The artist (in my opinion, following the examples of James Joyce, van Gogh, Picasso, Zappa, Mahler, Schoenberg, etc.) creates the art for the artist - creates the art that is within, holding to the internal integrity, without regard for how the audience will perceive it or hallow it or condemn it, holding true to the artist's artistic vision. And thus so much of our greatest of art is art that was panned, condemned, misunderstood, and vilified when it came out.
As Zappa said in his book, and I paraphrase here, "I write the music that I like; I'm just lucky that there are people who want to hear it." Something like that - but it boiled down to, and this is the mantra of all the greatest artists, "I create what I like, regardless of how the audiences receive it, and I would create it even if no one liked it".
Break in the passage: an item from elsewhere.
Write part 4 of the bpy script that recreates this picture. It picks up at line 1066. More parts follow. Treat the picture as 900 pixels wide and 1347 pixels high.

And thus even some people in the employ of the king or other benefactors (such as Rembrandt, Mozart, Da Vinci, Galileo), who were creating art for a specific audience (their patron, or the people who hired them to do a portrait or compose a chamber piece, etc.), still managed even within the expectations of their audience to offer high amounts of creativity and individuality that, hundreds of years later, continue to elevate their art to the level of genius; while the great majority of portraitists and composers fall away into obscurity for their lack of vision or creativity.
Or even, to take some real pedestrian examples, Johnny Cash or Loretta Lynn, who very much existed within a rather specific and narrow genre, and were raised within a very narrow musical experience, but found and created ways to go outside the cliches and norms of that genre to create a lasting legacy that should live on for a long time AND still managed to find a large audience.
But as for me, personally, I want art that the artist created for the sole reason that the artist couldn't NOT create it - from within, from the soul, and totally without regard for how it will be received by an audience. Some of it might not be good, sure; but even the stuff I don't like I will value far more than art that is created technically perfect and even easy to listen to, but which is devoid of vision or integrity.
To artist I say, "Don't create art that you think I will like - create the art that your inner vision demands that you create, else you die from the suffering of not letting it out."